A story a day, keeps the dreams afloat

‘Tell me a story, please,’ I pestered any adult around me and sort of button holed the person and forced him or her to share stories. And I was lucky too, coz my father despite his ‘I don’t know anything, I am only 10 std’ stance, is a smart performer with several one-liners and theatrical tricks up his sleeve. Several of my relatives, elders, uncles and aunts had to cough up stories real or imaginary at my persistence or just to get rid of me and they did it with elan, sometimes while grazing the cow, or while out on a walk or just lying down waiting for the sleep to set in.

More than anything that I learnt during my graduation at the famed Govt. Victoria College, Palakkad, what I remember the most is Dr. Vijayan Nair’s elaborate descriptions of his travels in Italy, the gondolas, the piazza and of course the story of how a young impressionable Mary Godwin, eloped with PB Shelley to become Mary Shelley and later, the author of ‘Frankenstein’.

In the classrooms,as a teacher myself, I never lose a chance to tell a story, having learnt a trick or two from the experience of listening to Dakshayani Teacher’s, ‘ Do you know this story? followed by animated narrations from the Mahabharatha or the Ramayana or any other literary text’. That is where, we , the blessed students at LSN Convent, Ottapalam, listened enamoured of how women were supposed to be or how the princes wooed the beauties of yesteryears and travelled to many lands of fantastical imagination.

Those were times when stories seemed to fill my world from books and from the narrations and somehow it seemed that everyone was a ‘walking talking story machine’, if only you sat down to listen to them, giving more food for fantasy to my already ‘very wandering mind.’

Yet, in these days when I struggle to write and batter my brain with the process of ‘phd-iation’, I am regularly asked to set aside time in an authoritative tone, ‘ you better make time for me ok, girl!

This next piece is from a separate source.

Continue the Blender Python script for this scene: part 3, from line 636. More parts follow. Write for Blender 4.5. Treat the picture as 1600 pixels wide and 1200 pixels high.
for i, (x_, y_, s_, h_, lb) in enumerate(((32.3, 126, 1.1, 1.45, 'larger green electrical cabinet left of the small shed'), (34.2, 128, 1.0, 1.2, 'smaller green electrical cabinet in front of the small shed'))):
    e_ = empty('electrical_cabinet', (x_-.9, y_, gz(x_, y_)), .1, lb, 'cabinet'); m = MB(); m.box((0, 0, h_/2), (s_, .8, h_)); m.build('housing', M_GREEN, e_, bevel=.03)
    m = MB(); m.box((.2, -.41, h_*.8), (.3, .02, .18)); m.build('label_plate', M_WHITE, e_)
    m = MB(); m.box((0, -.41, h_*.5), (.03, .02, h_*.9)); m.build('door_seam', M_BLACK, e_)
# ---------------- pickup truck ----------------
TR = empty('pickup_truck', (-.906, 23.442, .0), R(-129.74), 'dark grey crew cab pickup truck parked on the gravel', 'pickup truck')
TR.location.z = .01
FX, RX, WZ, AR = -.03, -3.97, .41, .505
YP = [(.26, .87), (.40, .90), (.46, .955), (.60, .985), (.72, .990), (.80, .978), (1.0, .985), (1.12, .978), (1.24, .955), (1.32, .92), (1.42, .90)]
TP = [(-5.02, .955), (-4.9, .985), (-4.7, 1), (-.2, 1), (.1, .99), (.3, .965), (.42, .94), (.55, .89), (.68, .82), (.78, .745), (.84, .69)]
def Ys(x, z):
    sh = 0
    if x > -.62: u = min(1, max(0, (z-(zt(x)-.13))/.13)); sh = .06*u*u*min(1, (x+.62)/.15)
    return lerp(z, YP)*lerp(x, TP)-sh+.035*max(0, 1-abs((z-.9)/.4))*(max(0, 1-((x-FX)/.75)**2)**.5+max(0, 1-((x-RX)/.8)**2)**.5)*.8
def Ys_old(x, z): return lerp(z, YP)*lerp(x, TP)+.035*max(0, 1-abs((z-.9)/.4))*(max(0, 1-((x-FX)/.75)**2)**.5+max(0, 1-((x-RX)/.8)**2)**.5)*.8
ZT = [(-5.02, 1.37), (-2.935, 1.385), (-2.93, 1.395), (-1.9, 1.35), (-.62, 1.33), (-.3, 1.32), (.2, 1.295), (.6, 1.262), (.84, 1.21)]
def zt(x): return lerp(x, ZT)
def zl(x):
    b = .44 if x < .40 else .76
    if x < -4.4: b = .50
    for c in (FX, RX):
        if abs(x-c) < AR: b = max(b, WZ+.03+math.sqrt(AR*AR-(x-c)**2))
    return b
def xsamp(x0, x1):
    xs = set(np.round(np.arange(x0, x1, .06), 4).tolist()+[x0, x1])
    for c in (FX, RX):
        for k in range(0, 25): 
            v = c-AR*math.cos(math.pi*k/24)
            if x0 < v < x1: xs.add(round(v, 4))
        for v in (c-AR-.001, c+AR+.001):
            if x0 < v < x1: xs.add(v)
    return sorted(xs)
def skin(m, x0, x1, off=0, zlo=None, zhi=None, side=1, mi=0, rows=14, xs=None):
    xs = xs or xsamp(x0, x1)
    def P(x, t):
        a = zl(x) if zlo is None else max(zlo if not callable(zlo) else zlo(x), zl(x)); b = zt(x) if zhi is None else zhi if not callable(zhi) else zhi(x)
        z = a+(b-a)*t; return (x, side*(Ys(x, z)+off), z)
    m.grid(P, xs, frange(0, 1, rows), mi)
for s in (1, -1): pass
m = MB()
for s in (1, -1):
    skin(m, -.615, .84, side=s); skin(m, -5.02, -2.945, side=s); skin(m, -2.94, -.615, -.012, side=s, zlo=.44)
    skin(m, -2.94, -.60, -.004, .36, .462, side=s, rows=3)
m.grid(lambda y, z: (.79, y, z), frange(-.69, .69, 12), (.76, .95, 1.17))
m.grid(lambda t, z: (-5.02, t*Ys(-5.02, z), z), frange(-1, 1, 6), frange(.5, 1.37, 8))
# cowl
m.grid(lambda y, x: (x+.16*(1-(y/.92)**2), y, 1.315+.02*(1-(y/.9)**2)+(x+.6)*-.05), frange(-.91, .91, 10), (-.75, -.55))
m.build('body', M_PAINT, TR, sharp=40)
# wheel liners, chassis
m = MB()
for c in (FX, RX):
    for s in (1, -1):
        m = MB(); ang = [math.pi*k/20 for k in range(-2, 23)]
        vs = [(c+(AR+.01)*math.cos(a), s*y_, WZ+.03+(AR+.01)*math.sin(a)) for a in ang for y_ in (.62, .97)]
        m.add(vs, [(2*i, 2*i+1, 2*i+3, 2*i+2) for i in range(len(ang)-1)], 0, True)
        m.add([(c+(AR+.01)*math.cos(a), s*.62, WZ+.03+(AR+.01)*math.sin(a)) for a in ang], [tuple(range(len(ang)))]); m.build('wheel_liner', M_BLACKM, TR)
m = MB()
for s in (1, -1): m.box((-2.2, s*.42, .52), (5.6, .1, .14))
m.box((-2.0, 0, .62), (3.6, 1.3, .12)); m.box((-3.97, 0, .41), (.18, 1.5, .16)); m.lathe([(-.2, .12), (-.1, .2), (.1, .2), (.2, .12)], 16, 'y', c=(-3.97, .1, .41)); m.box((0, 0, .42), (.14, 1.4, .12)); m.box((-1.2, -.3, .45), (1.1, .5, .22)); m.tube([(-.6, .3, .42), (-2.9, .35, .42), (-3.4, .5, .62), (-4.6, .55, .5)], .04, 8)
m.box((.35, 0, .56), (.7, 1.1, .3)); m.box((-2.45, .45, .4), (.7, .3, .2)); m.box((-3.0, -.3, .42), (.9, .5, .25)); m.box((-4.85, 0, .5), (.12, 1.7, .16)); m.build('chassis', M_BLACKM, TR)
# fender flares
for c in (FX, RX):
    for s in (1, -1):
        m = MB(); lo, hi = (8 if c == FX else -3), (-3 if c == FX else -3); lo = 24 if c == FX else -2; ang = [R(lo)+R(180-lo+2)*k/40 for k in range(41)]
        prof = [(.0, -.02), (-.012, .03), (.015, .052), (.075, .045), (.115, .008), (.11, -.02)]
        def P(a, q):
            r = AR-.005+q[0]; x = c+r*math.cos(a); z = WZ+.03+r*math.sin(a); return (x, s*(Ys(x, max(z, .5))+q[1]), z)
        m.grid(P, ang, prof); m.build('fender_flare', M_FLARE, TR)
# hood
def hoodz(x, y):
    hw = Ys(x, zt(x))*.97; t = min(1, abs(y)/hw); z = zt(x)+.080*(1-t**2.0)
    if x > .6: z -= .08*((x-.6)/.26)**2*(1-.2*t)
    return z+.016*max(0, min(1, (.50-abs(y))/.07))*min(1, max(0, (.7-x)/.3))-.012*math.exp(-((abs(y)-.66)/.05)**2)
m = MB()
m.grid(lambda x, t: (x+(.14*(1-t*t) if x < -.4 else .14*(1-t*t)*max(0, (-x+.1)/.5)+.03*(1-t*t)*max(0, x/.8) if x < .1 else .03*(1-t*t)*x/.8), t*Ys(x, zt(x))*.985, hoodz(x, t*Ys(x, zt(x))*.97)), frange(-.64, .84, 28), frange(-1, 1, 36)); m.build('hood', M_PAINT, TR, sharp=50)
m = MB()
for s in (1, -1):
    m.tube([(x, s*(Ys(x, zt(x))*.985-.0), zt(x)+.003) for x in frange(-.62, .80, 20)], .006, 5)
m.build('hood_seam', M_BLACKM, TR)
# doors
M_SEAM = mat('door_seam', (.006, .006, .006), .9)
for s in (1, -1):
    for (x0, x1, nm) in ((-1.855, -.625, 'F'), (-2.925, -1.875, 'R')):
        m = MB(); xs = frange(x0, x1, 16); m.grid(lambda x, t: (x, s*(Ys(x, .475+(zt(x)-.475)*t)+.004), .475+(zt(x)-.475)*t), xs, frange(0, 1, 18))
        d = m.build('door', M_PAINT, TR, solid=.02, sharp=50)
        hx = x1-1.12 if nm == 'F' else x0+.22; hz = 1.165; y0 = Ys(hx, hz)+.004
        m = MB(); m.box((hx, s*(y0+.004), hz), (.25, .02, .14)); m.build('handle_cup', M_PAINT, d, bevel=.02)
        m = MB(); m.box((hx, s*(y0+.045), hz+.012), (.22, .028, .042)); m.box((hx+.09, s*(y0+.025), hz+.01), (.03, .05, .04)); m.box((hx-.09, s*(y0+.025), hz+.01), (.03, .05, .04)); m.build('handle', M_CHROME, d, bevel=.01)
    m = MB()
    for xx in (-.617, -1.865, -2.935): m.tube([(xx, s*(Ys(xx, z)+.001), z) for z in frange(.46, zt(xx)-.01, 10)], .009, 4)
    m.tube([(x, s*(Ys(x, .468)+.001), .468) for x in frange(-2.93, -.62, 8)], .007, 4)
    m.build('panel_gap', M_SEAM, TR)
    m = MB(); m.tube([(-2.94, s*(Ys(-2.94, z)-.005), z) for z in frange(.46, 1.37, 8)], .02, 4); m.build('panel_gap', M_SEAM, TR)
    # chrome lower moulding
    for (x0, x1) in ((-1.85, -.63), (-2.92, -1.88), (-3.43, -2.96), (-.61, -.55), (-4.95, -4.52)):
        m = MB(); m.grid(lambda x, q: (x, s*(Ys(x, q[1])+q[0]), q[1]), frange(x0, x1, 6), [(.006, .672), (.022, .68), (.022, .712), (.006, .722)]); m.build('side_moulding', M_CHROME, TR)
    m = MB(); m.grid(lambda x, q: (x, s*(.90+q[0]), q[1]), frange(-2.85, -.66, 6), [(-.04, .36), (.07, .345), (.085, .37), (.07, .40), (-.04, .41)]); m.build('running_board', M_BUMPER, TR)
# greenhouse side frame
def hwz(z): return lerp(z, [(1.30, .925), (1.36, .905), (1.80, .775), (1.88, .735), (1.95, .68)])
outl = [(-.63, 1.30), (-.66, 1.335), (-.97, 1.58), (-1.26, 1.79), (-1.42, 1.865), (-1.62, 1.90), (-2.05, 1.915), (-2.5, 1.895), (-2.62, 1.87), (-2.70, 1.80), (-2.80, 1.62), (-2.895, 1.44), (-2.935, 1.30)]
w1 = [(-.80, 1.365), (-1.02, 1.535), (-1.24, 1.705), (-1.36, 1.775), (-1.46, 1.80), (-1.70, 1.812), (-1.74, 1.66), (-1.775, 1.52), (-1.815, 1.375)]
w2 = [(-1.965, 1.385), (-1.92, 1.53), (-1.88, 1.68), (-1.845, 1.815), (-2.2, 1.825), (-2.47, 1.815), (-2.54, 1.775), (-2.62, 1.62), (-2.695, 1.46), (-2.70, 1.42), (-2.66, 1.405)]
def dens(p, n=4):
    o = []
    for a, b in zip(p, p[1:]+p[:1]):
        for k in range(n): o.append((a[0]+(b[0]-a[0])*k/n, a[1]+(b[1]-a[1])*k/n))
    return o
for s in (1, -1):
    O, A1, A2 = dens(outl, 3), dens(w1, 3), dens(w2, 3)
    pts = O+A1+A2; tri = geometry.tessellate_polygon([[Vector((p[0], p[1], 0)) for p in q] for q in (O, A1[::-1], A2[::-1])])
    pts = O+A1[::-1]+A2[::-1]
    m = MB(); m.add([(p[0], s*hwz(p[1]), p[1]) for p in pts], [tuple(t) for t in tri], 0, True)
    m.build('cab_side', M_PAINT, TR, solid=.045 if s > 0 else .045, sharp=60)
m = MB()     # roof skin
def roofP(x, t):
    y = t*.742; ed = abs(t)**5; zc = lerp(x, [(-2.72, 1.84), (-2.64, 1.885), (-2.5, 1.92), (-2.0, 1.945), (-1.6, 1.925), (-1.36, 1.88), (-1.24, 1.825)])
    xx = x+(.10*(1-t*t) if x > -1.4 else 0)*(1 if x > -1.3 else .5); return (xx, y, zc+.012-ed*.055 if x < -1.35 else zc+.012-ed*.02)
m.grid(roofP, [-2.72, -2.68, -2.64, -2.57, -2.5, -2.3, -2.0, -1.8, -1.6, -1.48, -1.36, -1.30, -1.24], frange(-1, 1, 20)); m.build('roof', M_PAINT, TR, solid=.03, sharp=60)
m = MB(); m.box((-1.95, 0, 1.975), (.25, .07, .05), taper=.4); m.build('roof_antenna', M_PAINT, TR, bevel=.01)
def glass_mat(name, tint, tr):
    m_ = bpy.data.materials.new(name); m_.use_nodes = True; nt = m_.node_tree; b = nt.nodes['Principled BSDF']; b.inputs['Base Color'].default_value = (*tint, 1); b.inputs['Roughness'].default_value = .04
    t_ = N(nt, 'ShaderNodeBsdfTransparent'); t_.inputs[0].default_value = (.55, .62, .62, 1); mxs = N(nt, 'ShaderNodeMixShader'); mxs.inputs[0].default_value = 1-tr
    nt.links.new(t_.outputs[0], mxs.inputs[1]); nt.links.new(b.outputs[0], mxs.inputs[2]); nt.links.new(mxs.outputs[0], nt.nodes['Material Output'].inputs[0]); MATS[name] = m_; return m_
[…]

Once I go back, what will you do!’ followed by a smirk and an eye roll.

And that does it. i forget work and we create the ambience to sit down and watch movies curated by her highness, who is very well versed about movies as she is about restaurants.

Nothing is more swee than this experience of sharing a movie time with my girl, every day, day in and day out And she never tires of showing to those in her circle, the movies of her choice. So we sit down for a good time and time flies, till I fret, ‘I also got to go to work!’.

Somehow I am reminded of my good friend at Victoria, Dhanya Ramachandran who was such a compulsive movie watcher that not a day was spent without watching atleast 2 movies with DVDs lent from the nearby shop.

And yes, my little girl must have watched ‘ Chathikkatha Chandu’ atleast 50 times and it only stopped when the shopkeeper who was well acquainted with her, shrugged rather helplessly, ‘ child, it is out of stock, we don’t have it anymore!’

The love for stories runs deep, I guess, and well, if no one said it before, let me say that ‘ a story a day, keeps the smiles intact and the dreams as well.

So, keep watching movies, reading and telling stories, keep the child alive in you, and your eyes will twinkle no matter what!